**STATED PROBLEM**
Only the lines from the start of the data through the line with "3500, 3000, 180)" belong in the copy. Restate them word for word, minus the pictures.

***

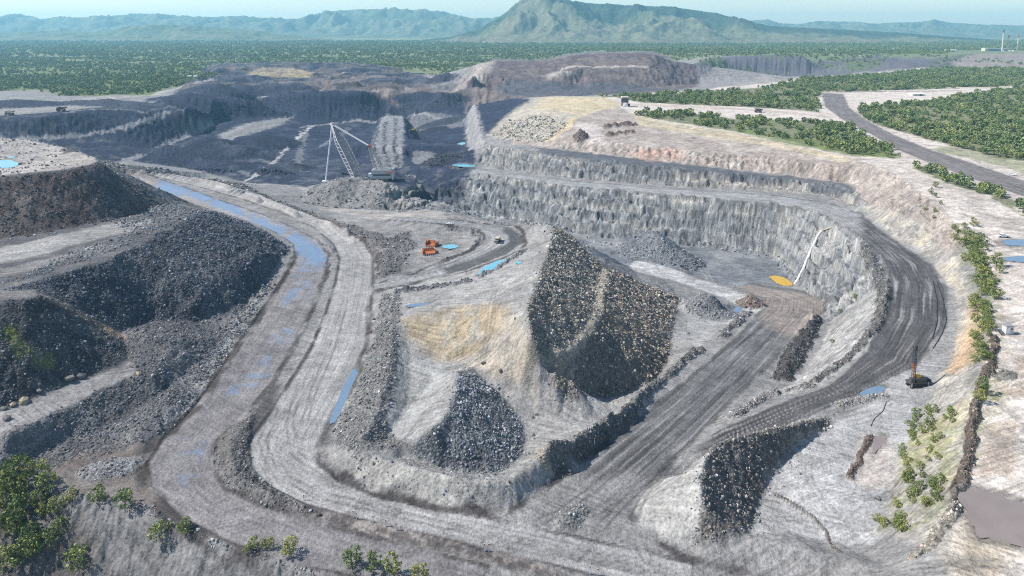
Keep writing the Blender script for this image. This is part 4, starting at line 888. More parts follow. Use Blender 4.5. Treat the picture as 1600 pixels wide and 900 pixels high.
mountain('low_hill', [(-260,58),(-100,52),(0,51),(60,48),(160,50),(200,41),(260,38),(330,42),(400,48),(450,55),(520,62),(600,66)], 10200, 1700, 1500, 140)
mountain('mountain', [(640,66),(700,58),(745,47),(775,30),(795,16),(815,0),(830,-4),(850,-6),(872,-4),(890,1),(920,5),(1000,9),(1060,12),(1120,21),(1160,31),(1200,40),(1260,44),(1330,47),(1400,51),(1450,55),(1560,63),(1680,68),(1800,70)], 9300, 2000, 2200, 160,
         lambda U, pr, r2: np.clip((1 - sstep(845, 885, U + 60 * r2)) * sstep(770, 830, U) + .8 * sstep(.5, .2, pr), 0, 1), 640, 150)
mountain('mountain_range', [(1080,44),(1150,34),(1180,32),(1200,30),(1220,37),(1250,38),(1275,33),(1330,34),(1360,37),(1400,36),(1440,34),(1462,31),(1482,35),(1520,38),(1600,40),(1700,39),(1850,44)], 16500, 3500, 3000, 180)

# ------------------------------------------------------------------ loose rock
def rock_mat():
    m, n, l, b = mat('rock')
    at = n.new('ShaderNodeAttribute'); at.attribute_type = 'INSTANCER'; at.attribute_name = 'rcol'
    l.new(at.outputs['Color'], b.inputs['Base Color']); b.inputs['Roughness'].default_value = .85; b.inputs['Specular IOR Level'].default_value = .3
    return m
RM = rock_mat()
def rock_nodes():
    ng = bpy.data.node_groups.new('scatter_rocks', 'GeometryNodeTree')
    ng.interface.new_socket('Geometry', in_out='INPUT', socket_type='NodeSocketGeometry'); ng.interface.new_socket('Geometry', in_out='OUTPUT', socket_type='NodeSocketGeometry')
    n, l = ng.nodes, ng.links
    gi, go = n.new('NodeGroupInput'), n.new('NodeGroupOutput')
    ic = n.new('GeometryNodeMeshIcoSphere'); ic.inputs['Radius'].default_value = .5; ic.inputs['Subdivisions'].default_value = 1
    nz = n.new('ShaderNodeTexNoise'); nz.inputs['Scale'].default_value = 1.7
    ps = n.new('GeometryNodeInputPosition'); l.new(ps.outputs[0], nz.inputs['Vector'])
    sb = n.new('ShaderNodeVectorMath'); sb.operation = 'SUBTRACT'; l.new(nz.outputs['Color'], sb.inputs[0]); sb.inputs[1].default_value = (.5, .5, .5)
    sc = n.new('ShaderNodeVectorMath'); sc.operation = 'SCALE'; l.new(sb.outputs[0], sc.inputs[0]); sc.inputs['Scale'].default_value = .9
    st = n.new('GeometryNodeSetPosition'); l.new(ic.outputs['Mesh'], st.inputs['Geometry']); l.new(sc.outputs[0], st.inputs['Offset'])
    sm = n.new('GeometryNodeSetMaterial'); sm.inputs['Material'].default_value = RM; l.new(st.outputs[0], sm.inputs['Geometry'])
    ip = n.new('GeometryNodeInstanceOnPoints'); l.new(gi.outputs[0], ip.inputs['Points']); l.new(sm.outputs[0], ip.inputs['Instance'])
    a1 = n.new('GeometryNodeInputNamedAttribute'); a1.data_type = 'FLOAT_VECTOR'; a1.inputs[0].default_value = 'rsc'; l.new(a1.outputs[0], ip.inputs['Scale'])
    a2 = n.new('GeometryNodeInputNamedAttribute'); a2.data_type = 'FLOAT_VECTOR'; a2.inputs[0].default_value = 'rrot'; l.new(a2.outputs[0], ip.inputs['Rotation'])
    l.new(ip.outputs[0], go.inputs[0])
    return ng
RN = rock_nodes()
gxx = np.gradient(GX, axis=1).ravel(); gyy = np.gradient(GY, axis=0).ravel()
size = np.clip(Y0 / 400, .8, 4.0) * .54
fines = .3 + .7 * sstep(-.3, .35, fbm(X0, Y0, 16, 3, 191))
dens = RUB * .5 * fines / size ** 2 * (Y0 < 2000) * (1 - LANE)
cnt = rng.poisson(dens * gxx * gyy)
ids = np.repeat(np.arange(N), cnt)
jx = X0[ids] + (rng.random(len(ids)) - .5) * gxx[ids]; jy = Y0[ids] + (rng.random(len(ids)) - .5) * gyy[ids]
ss = size[ids] * np.clip(rng.lognormal(-.05, .58, len(ids)), .4, 3.4)
jz = hz(jx, jy) + ss * .12
print('ROCKS', len(ids))
rsc = ss[:, None] * rng.uniform(.65, 1.35, (len(ids), 3)); rrot = rng.uniform(0, 6.28, (len(ids), 3))
rc = np.clip(RCOL[ids] * rng.lognormal(-.08, .46, (len(ids), 1)) * (1 + .05 * rng.standard_normal((len(ids), 3)))  , .02, .55)
kk = CLS[ids]
for k in np.unique(kk):
    s = kk == k
    if s.sum() < 12: continue
    me = bpy.data.meshes.new('loose_rocks'); me.vertices.add(int(s.sum())); me.vertices.foreach_set('co', np.stack([jx[s], jy[s], jz[s]], -1).astype(np.float32).ravel())
    for an, arr in (('rsc', rsc[s]), ('rrot', rrot[s])):
        a = me.attributes.new(an, 'FLOAT_VECTOR', 'POINT'); a.data.foreach_set('vector', arr.astype(np.float32).ravel())
    a = me.attributes.new('rcol', 'FLOAT_COLOR', 'POINT'); a.data.foreach_set('color', np.hstack([rc[s], np.ones((int(s.sum()), 1))]).astype(np.float32).ravel())
    me.materials.append(RM)
    o = bpy.data.objects.new('loose_rocks', me); COL.objects.link(o); o['kind'] = 'stuff'
    md = o.modifiers.new('scatter', 'NODES'); md.node_group = RN
    if k == 0: tag(o, 'loose grey rubble scattered over the open ground of the mine', 'rubble')
    else: o.parent = PATCH[int(k)]

# ------------------------------------------------------------------ trees
def ray_at(u, v, y):
    d = ray(u, v); t = y / d[1]; return np.array([d[0] * t, y, CAM_Z + d[2] * t])
def leaf_mat(name, col):
    m, n, l, b = mat(name)
    oi = n.new('ShaderNodeObjectInfo'); hs = n.new('ShaderNodeHueSaturation'); hs.inputs['Color'].default_value = (*col, 1)
    mr = n.new('ShaderNodeMapRange'); mr.inputs[3].default_value = .455; mr.inputs[4].default_value = .52; l.new(oi.outputs['Random'], mr.inputs[0]); l.new(mr.outputs[0], hs.inputs['Hue'])
    g = n.new('ShaderNodeNewGeometry'); m2 = n.new('ShaderNodeMapRange'); m2.inputs[3].default_value = .6; m2.inputs[4].default_value = 1.45; l.new(g.outputs['Random Per Island'], m2.inputs[0])
    mm = n.new('ShaderNodeMath'); mm.operation = 'MULTIPLY'; m3 = n.new('ShaderNodeMapRange'); m3.inputs[3].default_value = 1.25; m3.inputs[4].default_value = .7; l.new(oi.outputs['Random'], m3.inputs[0])
    l.new(m2.outputs[0], mm.inputs[0]); l.new(m3.outputs[0], mm.inputs[1]); l.new(mm.outputs[0], hs.inputs['Value']); l.new(hs.outputs[0], b.inputs['Base Color'])
    b.inputs['Roughness'].default_value = .6; b.inputs['Specular IOR Level'].default_value = .25
    return m
LEAF = leaf_mat('leaves', (.17, .215, .062)); LEAFD = leaf_mat('leaves_dark', (.18, .24, .085)); BARK = simple('bark', (.16, .125, .095), .9, .2, 0, .3, 3)
def crown_mesh(name, seed, h, w, clumps, leaves, ls, base=.28, m=None, flat=1.0):
    r = np.random.default_rng(seed); vs = []; fs = []
    for c in range(clumps):
        th = r.random() * 6.283; ph = r.random(); rad = w * .5 * (.25 + .75 * math.sqrt(r.random())) * (math.sin(math.pi * min(1, .18 + .75 * ph)) ** .7)
        cx, cy, cz_ = rad * math.cos(th), rad * math.sin(th), h * (base + (.92 - base) * ph * flat); cr = w * r.uniform(.10, .2)
        for k in range(leaves):
            d = r.standard_normal(3); d /= np.linalg.norm(d); p = np.array([cx, cy, cz_]) + d * cr * r.random() ** .4 * np.array([1, 1, .75])
            a = r.standard_normal(3); a -= d * (a @ d) * .7; a /= np.linalg.norm(a); b_ = np.cross(d, a) + .3 * r.standard_normal(3); s = ls * r.uniform(.6, 1.4)
            i = len(vs); vs += [p - a * s - b_ * s * .55, p + a * s - b_ * s * .4, p + a * s * .6 + b_ * s * .6, p - a * s * .7 + b_ * s * .5]; fs.append([i, i + 1, i + 2, i + 3])
    return mesh_from(name, np.array(vs), np.array(fs), m or LEAF, smooth=False)
def trunk_mesh(name, seed, h, w):
    r = np.random.default_rng(seed); vs = []; fs = []
    def limb(a, b, r0, r1, n=6):
        a = np.array(a); b = np.array(b); d = b - a; d = d / np.linalg.norm(d); e = np.cross(d, [.3, .5, .8]); e /= np.linalg.norm(e); f = np.cross(d, e); i = len(vs)
        for p, q in ((a, r0), ((a + b) / 2 + r.standard_normal(3) * r0 * .6, (r0 + r1) / 2), (b, r1)):
            for k in range(n): vs.append(p + (e * math.cos(6.283 * k / n) + f * math.sin(6.283 * k / n)) * q)
        for s in (0, n):
            for k in range(n): fs.append([i + s + k, i + s + (k + 1) % n, i + s + n + (k + 1) % n, i + s + n + k])
    limb((0, 0, -.3), (.04 * h, 0, h * .42), .028 * h, .018 * h)
    for k in range(5):
        t = 6.283 * k / 5 + r.random(); limb((.03 * h, 0, h * (.25 + .05 * k)), (math.cos(t) * w * .3, math.sin(t) * w * .3, h * (.55 + .07 * k)), .013 * h, .004 * h, 5)
    return mesh_from(name, np.array(vs), np.array(fs), BARK)
TK = [(trunk_mesh('trunk', 20 + i, 6, 5.5), crown_mesh('crown', 30 + i, 6, 5.6 + .5 * i, 34, 21, .23, .18)) for i in range(3)]     # trees near at hand, 6 m
TF = [(trunk_mesh('trunk', 60 + i, 9, 7), crown_mesh('crown', 70 + i, 9, 7.5 + i, 24, 12, .75, .25, LEAFD)) for i in range(3)]       # woodland trees, 9 m
def tree(u, v, hpx, label, group, kinds=TK, href=6.0, name='tree'):
    x, y, z = G2(u, v); return tree_at(x, y, z, None if hpx is None else hpx * math.sqrt(x * x + y * y + (CAM_Z - z) ** 2) / FPX / href, label, group, kinds, name)
NTREE = [0]
def tree_at(x, y, z, s, label, group, kinds, name='tree'):
    NTREE[0] += 1
    e = bpy.data.objects.new(name, None); COL.objects.link(e); e.location = (x, y, z - .1); e.rotation_euler = (0, 0, random.uniform(0, 6.28)); f = random.uniform(.85, 1.15); e.scale = (s * f, s / f, s * random.uniform(.92, 1.08)); e.empty_display_size = .5
    tag(e, label, 'shrub' if name == 'shrub' else 'tree', group); tk, cr = kinds[random.randrange(len(kinds))]
    for nm, me in (('trunk', tk), ('crown', cr)):
        o = bpy.data.objects.new(nm, me); COL.objects.link(o); o.parent = e
    return e
def G2(u, v):      # point on the finished ground
    d = ray(u, v); d = d / np.hypot(d[0], d[1]); x, y, z = d[0] * _T, d[1] * _T, CAM_Z + d[2] * _T
    b = np.nonzero(z < hz(x, y))[0]; k = b[0] if len(b) else len(_T) - 1
    return (x[k], y[k], float(hz(x[k], y[k])))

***

**OUTPUT FOR THIS TASK**
Keep writing the Blender script for this image. This is part 4, starting at line 888. More parts follow. Use Blender 4.5. Treat the picture as 1600 pixels wide and 900 pixels high.
mountain('low_hill', [(-260,58),(-100,52),(0,51),(60,48),(160,50),(200,41),(260,38),(330,42),(400,48),(450,55),(520,62),(600,66)], 10200, 1700, 1500, 140)
mountain('mountain', [(640,66),(700,58),(745,47),(775,30),(795,16),(815,0),(830,-4),(850,-6),(872,-4),(890,1),(920,5),(1000,9),(1060,12),(1120,21),(1160,31),(1200,40),(1260,44),(1330,47),(1400,51),(1450,55),(1560,63),(1680,68),(1800,70)], 9300, 2000, 2200, 160,
         lambda U, pr, r2: np.clip((1 - sstep(845, 885, U + 60 * r2)) * sstep(770, 830, U) + .8 * sstep(.5, .2, pr), 0, 1), 640, 150)
mountain('mountain_range', [(1080,44),(1150,34),(1180,32),(1200,30),(1220,37),(1250,38),(1275,33),(1330,34),(1360,37),(1400,36),(1440,34),(1462,31),(1482,35),(1520,38),(1600,40),(1700,39),(1850,44)], 16500, 3500, 3000, 180)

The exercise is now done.